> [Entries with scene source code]
● ● ● ● ● ● ●

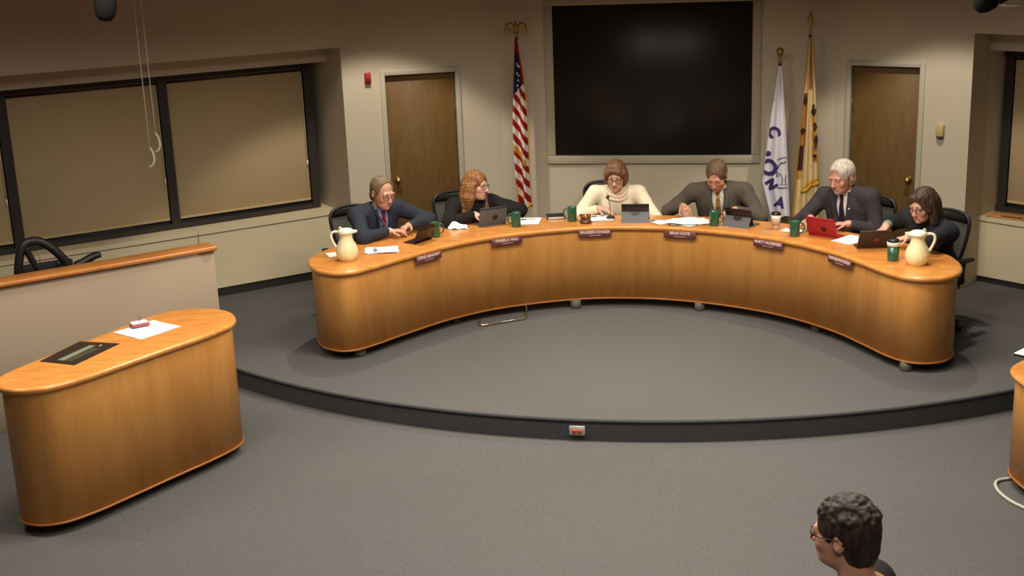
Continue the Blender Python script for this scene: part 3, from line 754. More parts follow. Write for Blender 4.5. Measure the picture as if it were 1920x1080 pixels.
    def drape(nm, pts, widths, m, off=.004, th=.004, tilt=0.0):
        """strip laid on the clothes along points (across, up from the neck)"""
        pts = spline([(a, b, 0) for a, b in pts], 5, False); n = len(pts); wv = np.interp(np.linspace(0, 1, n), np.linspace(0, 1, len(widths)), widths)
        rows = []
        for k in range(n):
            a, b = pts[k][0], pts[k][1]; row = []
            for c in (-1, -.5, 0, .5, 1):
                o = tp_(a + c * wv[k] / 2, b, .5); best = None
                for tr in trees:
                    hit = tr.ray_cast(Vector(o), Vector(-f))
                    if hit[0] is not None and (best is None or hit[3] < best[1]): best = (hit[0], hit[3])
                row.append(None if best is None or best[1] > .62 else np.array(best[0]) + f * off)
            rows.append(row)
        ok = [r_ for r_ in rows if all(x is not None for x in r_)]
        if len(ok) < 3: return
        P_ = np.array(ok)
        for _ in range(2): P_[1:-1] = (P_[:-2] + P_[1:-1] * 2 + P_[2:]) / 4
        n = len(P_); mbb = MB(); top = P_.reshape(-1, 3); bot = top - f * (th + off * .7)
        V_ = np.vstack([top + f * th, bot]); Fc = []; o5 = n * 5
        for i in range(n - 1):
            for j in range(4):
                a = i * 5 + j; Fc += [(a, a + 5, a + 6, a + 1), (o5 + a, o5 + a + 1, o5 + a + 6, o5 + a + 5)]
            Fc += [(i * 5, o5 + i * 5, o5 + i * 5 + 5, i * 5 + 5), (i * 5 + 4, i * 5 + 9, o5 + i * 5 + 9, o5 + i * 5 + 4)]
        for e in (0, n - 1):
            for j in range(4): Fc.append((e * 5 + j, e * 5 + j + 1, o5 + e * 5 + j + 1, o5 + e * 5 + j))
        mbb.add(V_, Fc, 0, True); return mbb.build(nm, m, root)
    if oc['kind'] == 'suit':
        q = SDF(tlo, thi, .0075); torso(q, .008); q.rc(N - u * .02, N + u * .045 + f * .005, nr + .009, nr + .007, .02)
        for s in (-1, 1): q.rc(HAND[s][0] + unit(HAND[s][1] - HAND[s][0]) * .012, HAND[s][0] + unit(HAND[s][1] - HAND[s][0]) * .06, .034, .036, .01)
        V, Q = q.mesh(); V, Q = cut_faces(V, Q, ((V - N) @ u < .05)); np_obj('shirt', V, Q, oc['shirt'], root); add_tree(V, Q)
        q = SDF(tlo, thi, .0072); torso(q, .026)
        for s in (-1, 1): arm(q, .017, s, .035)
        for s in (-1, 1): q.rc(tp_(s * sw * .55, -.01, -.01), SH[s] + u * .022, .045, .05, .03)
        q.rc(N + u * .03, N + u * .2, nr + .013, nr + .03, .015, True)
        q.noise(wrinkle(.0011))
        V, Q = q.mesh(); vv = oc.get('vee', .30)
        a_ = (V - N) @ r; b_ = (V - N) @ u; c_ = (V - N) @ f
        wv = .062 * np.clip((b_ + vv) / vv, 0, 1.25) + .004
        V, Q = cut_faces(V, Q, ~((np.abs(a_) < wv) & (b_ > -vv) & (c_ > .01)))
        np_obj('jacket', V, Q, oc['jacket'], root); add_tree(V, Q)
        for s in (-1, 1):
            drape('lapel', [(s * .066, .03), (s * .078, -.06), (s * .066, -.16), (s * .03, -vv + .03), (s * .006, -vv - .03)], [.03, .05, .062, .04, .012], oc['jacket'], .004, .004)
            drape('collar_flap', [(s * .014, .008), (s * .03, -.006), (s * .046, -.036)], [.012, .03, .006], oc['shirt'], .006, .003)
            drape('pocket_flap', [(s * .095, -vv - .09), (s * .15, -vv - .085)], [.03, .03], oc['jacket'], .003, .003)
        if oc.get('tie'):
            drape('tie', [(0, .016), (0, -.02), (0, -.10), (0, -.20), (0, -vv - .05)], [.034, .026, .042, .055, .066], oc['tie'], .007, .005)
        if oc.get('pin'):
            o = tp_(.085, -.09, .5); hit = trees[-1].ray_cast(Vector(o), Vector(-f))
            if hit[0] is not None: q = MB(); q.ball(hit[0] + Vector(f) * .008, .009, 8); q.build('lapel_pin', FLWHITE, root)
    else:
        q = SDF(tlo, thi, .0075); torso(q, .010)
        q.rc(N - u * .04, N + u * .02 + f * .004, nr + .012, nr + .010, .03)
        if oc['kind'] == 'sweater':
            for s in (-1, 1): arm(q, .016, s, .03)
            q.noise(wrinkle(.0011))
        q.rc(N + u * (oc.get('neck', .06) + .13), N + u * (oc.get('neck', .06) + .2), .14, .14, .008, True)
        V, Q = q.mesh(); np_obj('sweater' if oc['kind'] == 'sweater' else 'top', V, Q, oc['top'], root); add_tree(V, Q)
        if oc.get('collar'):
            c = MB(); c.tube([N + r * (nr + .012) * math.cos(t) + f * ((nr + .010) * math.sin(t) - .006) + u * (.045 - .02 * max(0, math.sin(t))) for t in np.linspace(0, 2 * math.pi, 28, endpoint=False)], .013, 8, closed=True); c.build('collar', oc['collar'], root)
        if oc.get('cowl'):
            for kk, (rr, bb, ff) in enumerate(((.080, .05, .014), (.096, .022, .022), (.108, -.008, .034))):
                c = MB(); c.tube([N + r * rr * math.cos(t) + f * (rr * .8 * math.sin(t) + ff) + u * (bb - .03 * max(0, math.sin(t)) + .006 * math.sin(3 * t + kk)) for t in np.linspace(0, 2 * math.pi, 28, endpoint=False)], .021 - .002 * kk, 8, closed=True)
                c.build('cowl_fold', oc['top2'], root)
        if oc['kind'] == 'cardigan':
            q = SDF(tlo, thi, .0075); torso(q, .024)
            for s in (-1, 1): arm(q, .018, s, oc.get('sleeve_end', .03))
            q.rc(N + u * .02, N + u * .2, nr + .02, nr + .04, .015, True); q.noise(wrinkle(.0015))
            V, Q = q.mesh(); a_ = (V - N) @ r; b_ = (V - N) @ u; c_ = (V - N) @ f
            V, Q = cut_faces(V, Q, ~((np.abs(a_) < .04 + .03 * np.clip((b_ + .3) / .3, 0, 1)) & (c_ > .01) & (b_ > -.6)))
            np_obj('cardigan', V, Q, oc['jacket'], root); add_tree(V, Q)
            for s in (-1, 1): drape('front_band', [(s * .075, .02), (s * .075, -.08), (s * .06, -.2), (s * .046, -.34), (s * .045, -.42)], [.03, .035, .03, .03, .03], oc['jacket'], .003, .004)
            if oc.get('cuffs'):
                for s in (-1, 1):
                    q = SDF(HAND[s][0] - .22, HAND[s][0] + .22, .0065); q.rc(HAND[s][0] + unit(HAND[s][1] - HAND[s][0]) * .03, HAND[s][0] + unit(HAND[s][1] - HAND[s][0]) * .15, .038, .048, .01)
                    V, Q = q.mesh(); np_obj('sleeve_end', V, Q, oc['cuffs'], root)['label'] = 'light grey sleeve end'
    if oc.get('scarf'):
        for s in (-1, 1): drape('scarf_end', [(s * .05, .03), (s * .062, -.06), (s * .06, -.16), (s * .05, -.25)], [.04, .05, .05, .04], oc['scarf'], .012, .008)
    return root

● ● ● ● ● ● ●

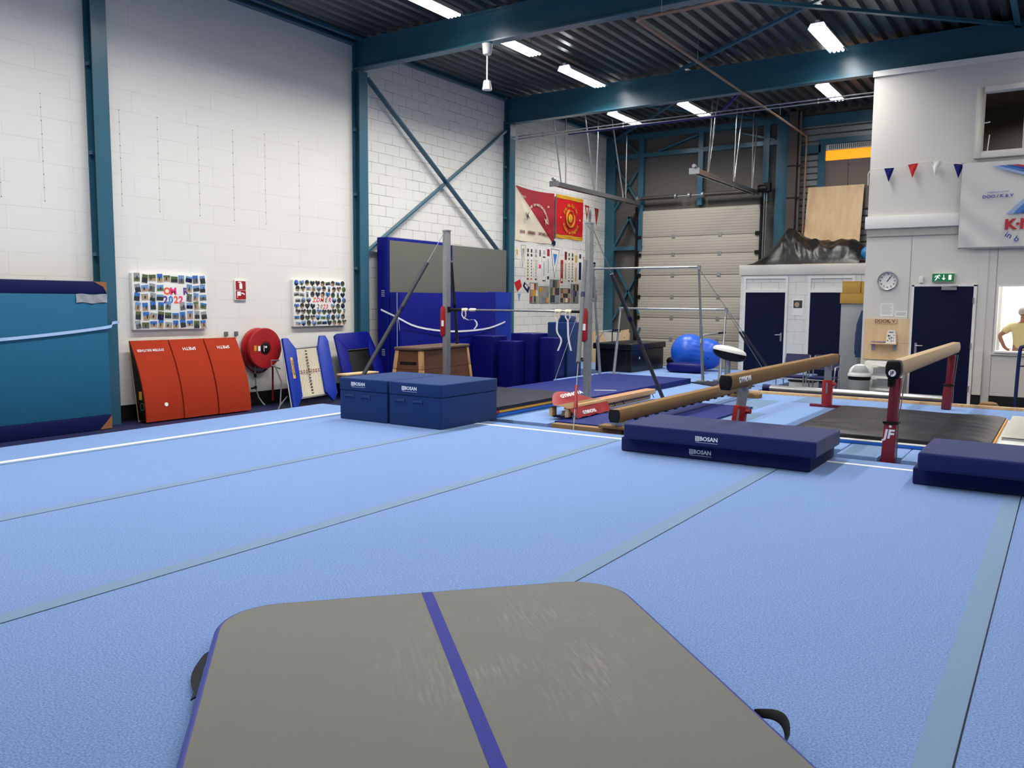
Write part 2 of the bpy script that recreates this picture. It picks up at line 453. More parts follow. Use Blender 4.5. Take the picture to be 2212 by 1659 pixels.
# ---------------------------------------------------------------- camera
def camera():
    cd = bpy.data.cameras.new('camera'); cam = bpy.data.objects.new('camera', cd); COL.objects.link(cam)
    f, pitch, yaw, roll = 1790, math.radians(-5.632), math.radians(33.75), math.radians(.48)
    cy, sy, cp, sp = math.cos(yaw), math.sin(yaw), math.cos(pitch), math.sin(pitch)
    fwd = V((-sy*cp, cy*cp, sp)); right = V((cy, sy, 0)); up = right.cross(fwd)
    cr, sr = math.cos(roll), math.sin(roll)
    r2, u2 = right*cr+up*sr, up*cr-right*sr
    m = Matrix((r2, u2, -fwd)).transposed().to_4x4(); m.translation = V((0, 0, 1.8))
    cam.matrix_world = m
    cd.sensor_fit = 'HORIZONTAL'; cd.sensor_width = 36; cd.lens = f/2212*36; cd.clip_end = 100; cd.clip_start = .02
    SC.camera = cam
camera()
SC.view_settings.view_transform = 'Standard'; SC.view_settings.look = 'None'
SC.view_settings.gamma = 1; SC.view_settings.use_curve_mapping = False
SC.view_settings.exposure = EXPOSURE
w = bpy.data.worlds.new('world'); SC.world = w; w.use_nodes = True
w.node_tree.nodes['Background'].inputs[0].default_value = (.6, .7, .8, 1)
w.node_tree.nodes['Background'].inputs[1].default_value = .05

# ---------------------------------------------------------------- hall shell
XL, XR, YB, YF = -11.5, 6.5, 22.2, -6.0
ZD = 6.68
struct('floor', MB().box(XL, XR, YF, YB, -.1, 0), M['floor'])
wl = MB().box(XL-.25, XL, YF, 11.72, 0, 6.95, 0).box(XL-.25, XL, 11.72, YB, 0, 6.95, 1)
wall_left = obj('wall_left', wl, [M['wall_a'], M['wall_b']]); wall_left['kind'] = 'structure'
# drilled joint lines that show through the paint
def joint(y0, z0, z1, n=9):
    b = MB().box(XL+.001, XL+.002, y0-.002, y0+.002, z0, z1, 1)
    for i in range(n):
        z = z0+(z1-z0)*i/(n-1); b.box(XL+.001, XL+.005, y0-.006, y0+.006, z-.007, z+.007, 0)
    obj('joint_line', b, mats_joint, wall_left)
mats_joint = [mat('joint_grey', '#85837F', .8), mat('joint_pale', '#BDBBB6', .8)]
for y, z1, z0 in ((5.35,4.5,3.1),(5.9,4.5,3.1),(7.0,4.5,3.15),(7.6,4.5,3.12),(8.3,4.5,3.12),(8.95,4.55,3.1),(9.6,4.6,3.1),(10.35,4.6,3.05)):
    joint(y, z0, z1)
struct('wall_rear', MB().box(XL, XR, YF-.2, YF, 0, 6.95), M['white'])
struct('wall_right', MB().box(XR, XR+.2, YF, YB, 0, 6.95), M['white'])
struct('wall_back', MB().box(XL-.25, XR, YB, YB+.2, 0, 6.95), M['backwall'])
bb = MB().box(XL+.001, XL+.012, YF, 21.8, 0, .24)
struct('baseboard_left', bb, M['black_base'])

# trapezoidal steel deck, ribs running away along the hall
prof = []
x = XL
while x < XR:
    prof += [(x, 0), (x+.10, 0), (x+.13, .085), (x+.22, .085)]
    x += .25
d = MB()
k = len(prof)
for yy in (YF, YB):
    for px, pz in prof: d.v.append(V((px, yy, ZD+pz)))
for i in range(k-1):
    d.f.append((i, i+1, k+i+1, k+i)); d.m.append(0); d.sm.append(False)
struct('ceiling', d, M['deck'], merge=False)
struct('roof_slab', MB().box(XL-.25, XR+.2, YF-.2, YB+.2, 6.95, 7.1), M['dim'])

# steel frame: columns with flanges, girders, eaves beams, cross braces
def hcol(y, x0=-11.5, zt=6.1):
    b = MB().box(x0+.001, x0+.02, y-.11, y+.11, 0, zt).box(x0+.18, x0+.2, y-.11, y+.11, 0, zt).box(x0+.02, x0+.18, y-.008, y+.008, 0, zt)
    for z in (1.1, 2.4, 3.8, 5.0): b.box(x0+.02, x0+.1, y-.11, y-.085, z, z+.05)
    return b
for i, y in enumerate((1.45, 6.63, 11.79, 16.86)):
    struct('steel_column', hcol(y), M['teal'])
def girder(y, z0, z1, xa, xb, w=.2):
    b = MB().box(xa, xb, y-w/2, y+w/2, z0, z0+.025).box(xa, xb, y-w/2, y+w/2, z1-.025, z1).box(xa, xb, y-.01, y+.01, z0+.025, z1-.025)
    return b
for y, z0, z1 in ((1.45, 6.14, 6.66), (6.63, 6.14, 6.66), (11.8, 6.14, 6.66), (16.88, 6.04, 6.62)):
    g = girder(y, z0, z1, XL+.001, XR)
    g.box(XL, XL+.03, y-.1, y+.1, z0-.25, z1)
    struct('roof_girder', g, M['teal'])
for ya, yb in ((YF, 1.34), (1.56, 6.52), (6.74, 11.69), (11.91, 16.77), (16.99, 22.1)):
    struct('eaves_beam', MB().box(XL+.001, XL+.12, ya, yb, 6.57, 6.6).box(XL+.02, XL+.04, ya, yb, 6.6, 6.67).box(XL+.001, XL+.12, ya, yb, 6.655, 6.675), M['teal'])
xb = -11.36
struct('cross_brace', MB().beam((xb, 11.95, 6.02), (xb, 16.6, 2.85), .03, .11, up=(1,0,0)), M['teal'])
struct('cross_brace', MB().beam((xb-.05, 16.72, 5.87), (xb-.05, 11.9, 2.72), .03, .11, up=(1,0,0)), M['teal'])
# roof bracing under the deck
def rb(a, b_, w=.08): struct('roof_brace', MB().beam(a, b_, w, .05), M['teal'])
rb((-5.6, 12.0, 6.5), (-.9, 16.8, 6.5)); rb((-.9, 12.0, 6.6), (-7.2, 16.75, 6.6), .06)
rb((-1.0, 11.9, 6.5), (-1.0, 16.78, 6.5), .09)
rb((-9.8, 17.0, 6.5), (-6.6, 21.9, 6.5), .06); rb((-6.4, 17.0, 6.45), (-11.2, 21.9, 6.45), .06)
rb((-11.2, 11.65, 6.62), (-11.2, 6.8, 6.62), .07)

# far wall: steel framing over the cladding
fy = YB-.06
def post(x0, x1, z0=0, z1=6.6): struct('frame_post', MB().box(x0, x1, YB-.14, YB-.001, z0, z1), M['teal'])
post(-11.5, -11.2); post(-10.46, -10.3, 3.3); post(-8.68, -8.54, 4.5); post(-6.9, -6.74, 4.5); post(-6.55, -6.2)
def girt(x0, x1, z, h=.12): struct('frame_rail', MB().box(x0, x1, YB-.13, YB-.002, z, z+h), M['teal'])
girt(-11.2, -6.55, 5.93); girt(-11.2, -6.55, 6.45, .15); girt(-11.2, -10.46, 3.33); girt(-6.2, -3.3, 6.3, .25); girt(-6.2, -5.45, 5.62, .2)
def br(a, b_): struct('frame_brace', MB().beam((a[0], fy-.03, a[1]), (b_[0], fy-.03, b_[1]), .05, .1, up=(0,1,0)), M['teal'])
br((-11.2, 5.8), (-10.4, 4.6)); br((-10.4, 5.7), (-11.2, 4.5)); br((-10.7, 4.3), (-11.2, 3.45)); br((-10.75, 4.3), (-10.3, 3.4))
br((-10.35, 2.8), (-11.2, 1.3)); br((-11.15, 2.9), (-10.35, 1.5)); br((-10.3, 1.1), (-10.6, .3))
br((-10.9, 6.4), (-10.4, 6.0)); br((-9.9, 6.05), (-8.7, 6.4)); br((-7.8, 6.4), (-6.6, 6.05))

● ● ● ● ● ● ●

> [Task to carry out]
Give only the number of lines in the material above that include the word "picture".

> [Final result]
2